2019年12月21日土曜日

スポルジョン、『もろびとこぞりて』、第二十一日

もろびとこぞりて―降臨節に向けた25章
チャールズ・H・スポルジョン

第二十一日:このために生まれた

御使いは彼らに言った。「恐れることはありません。今、私はこの民全体のためのすばらしい喜びを知らせに来たのです。きょうダビデの町で、あなたがたのために、救い主がお生まれになりました。この方こそ主キリストです。あなたがたは、布にくるまって飼葉おけに寝ておられるみどりごを見つけます。これが、あなたがたのためのしるしです。」(ルカ2:10-12)
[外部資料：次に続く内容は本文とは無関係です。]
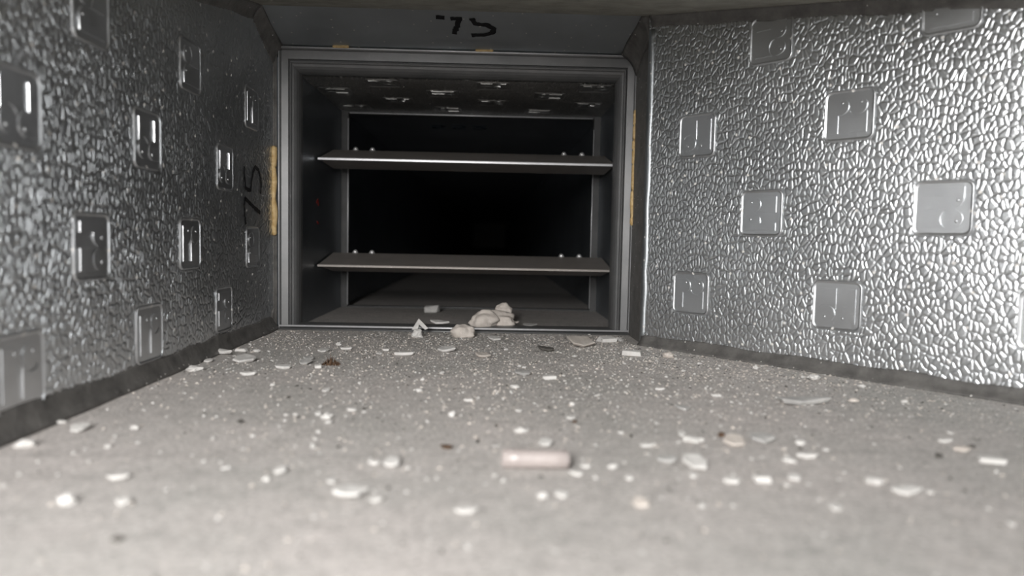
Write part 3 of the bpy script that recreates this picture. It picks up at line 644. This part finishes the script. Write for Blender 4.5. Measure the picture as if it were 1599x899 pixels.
# bars along the rail edges; the pale ones are painted glints
def bar(name, p0, p1, r, mat, parent, seg=8):
    return link(name, tube_mesh(name, [p0, p1], [r, r], seg), mat, parent)
bar('rail_edge', (-FW + 0.001, -0.0045, H - 0.0008), (FW - 0.001, -0.0045, H - 0.0008), 0.0010, MAT['edge'], damper)
bar('rail_edge', (-FW + 0.0008, -0.0045, 0.002), (-FW + 0.0008, -0.0045, H - 0.001), 0.0006, MAT['edge'], damper)
bar('rail_edge', (FW - 0.0008, -0.0045, 0.002), (FW - 0.0008, -0.0045, H - 0.001), 0.0006, MAT['edge'], damper)
bar('rail_edge', (-FW + 0.001, -0.0045, 0.0042), (FW - 0.001, -0.0045, 0.0042), 0.0012, MAT['edge'], damper)
bar('rail_edge', (-FW + 0.001, -0.0075, 0.0008), (FW - 0.001, -0.0075, 0.0008), 0.0011, MAT['rail'], damper)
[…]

私たちの主イエス・キリストは、ある意味でアダムよりも人間的です。アダムは、人から生まれていません。アダムは、幼少期の危険や弱さで苦しむ必要はなかったのです。アダムは、幼少期の人間のひ弱さを知りませんでした――初めから完全な大人でした。父としてのアダムは、赤ん坊として、子供としての私に共感することはできません。しかし、イエス様はなんと人間らしいことでしょう!主は私たちと同じく飼い葉おけで揺られています。アダムのように人生の途中から生き始めたのではなく、主は幼子の痛みや弱さや無力さを私たちとともに経験し、そして、墓場までも一緒に生きてくださいます。

愛する皆さん、これはとても甘い慰めです。今は神である方が、かつては幼子であったのですから、私の心配事が、小さく些細で、比較的、幼いものであっても、御自身もかつては子供であった主のところに行くことができます。地上の偉い人たちが、貧しい子供たちをあざ笑って、『どうでもいいやつら、お前たちの苦しみなど同情に値しない』と言っても、私はつつましいよろこびとともに、天の王もかつては、母の胸にしがみつき、産着に包まれていたことを思い出して、すべての悲しみを主に伝えます。

主は、初めは幼子でありながらも、全てを支配し、永遠に祝福される神となったとは、なんとすばらしいことでしょう!私にとって、神はもう恐ろしいものではありません。私と神、聖なる子、イエスのあいだのこの聖なる結びつきが、あらゆる恐怖を取り去ったのです。

見てください。御使いは主の誕生だけでなく、主の責務についても少し語っています、『あなたがたのために、救い主がお生まれになりました。』主が生まれ、この世に来た目的は、私たちを罪から解放することです。それでは、私たちを恐れさせたものは何でしょう?神を恐れたのは、自分が罪を通して失われていると感じたからではないしょうか?それなら、ここにはよろこびが重なっています。主は、私たちのあいだに人間として来られただけではなく、人を神から隔てるものから救うために、御自身を人とされたのです。

これまでの人生を奔放に送ってきて、悪しき生活のために父なる神から離れたしまった人たちのことを思うと、私は泣き出しそうな気持ちになります。彼らは、戻ってくることを恐れています。彼らは、主が自分を受け入れてくれないし、かつての自分たちのような罪人には哀れみすらかけられないと考えています。ああ、しかし、考えてみてください――イエス・キリストは、失われた者たちを求めて、救うために来られたのです。主は、救うために生まれました。主の誕生の目的は、救いだったのですから、人を救えなければ、主が生まれた意味はありません。この方が救い主とならないのなら、地上に向けた神の使命は、目的を達成できなかったことになります。その使命とは、失われた罪人たちが救われることだったからです。

神が来られました。永遠なる方、全能なる方が天上から身を落としたのは、惨めで落ちぶれて価値のない虫けらのようなあなたを引き起こすためでした。ここに、慰めがないでしょうか?受肉された救い主が、黒雲のように心を覆う恐ろしい不安を取り除いてくれるのではないでしょうか?